Internationale Abreden wie Schiedsgerichtsverträge und Abmachungen über bestimmte Gebiete wie die Monroedoktrin, welche die Erhaltung des Friedens sicherstellen, gelten nicht als mit einer der Bestimmungen der gegenwärtigen Satzung unvereinbar.

Artikel 22.

Auf die Kolonien und Gebiete, die infolge des Krieges aufgehört haben, unter der Souveränität der Staaten zu stehen, die sie vorher beherrschten, und die von solchen Völkern bewohnt sind, die noch nicht imstande sind, sich unter den besonders schwierigen Bedingungen der heutigen Welt selbst zu leiten, finden die nachstehenden Grundsätze Anwendung: Das Wohlergehen und die Entwicklung dieser Völker bilden eine heilige Aufgabe der Zivilisation und es ist geboten, in die gegenwärtige Satzung Bürgschaften für die Erfüllung dieser Aufgabe aufzunehmen.

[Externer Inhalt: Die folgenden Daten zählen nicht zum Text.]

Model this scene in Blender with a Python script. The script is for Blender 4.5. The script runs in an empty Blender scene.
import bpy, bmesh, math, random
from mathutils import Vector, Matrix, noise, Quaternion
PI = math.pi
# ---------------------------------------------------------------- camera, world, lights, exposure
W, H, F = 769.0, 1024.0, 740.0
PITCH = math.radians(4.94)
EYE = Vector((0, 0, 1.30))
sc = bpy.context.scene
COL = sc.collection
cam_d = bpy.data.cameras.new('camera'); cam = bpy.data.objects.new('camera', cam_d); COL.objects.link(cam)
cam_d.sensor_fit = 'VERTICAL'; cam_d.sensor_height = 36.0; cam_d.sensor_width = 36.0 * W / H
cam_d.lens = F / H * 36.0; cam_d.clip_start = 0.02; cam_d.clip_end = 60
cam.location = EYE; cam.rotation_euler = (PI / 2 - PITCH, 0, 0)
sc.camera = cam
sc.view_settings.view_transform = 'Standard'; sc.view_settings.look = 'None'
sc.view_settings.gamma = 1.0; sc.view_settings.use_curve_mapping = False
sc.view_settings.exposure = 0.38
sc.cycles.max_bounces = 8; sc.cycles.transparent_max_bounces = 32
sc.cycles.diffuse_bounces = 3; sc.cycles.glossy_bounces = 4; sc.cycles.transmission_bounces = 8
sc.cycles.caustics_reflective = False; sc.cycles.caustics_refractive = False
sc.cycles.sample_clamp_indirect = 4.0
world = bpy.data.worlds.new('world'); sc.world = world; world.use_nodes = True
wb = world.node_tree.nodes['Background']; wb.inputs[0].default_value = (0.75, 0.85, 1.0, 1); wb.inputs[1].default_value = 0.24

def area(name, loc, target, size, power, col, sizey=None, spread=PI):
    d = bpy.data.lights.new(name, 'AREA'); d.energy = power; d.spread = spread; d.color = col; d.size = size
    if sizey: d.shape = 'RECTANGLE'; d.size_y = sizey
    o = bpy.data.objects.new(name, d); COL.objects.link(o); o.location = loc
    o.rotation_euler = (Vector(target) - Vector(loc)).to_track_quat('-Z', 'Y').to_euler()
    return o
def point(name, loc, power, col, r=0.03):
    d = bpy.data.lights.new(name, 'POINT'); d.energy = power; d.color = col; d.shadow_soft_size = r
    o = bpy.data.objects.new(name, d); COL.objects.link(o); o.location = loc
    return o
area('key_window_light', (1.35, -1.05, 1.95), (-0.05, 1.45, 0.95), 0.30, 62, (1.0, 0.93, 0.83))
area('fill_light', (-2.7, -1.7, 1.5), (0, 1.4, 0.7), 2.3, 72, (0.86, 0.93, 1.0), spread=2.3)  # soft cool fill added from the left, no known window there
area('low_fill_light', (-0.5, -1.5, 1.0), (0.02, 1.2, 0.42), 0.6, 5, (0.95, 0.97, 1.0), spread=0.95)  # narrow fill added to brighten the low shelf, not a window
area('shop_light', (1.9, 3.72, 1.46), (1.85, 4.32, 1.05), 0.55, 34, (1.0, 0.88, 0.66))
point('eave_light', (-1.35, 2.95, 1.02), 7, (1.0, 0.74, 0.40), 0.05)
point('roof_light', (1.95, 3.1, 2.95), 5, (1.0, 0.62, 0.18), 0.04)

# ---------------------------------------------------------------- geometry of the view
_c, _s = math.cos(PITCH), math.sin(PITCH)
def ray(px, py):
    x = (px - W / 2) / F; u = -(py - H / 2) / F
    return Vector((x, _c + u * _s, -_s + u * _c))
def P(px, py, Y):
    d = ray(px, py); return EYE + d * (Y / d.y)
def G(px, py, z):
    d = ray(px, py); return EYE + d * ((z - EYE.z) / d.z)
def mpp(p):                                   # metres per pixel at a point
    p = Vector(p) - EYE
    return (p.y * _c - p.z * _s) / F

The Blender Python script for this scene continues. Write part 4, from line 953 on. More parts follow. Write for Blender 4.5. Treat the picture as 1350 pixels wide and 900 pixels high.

Der beste Weg, diesen Grundsatz durch die Tat zu verwirklichen, ist die Übertragung der Vormundschaft über diese Völker an die fortgeschrittenen Nationen, die auf Grund ihrer Hilfsmittel, ihrer Erfahrung oder ihrer geographischen Lage am besten imstande sind, eine solche Verantwortung auf sich zu nehmen, und die hierzu bereit sind; sie hätten die Vormundschaft als Mandatare des Bundes und in seinem Namen zu führen.

Die Art des Mandates muß nach der Entwicklungsstufe des Volkes, nach der geographischen Lage des Gebietes, nach seinen wirtschaftlichen Verhältnissen und allen sonstigen Umständen dieser Art verschieden sein.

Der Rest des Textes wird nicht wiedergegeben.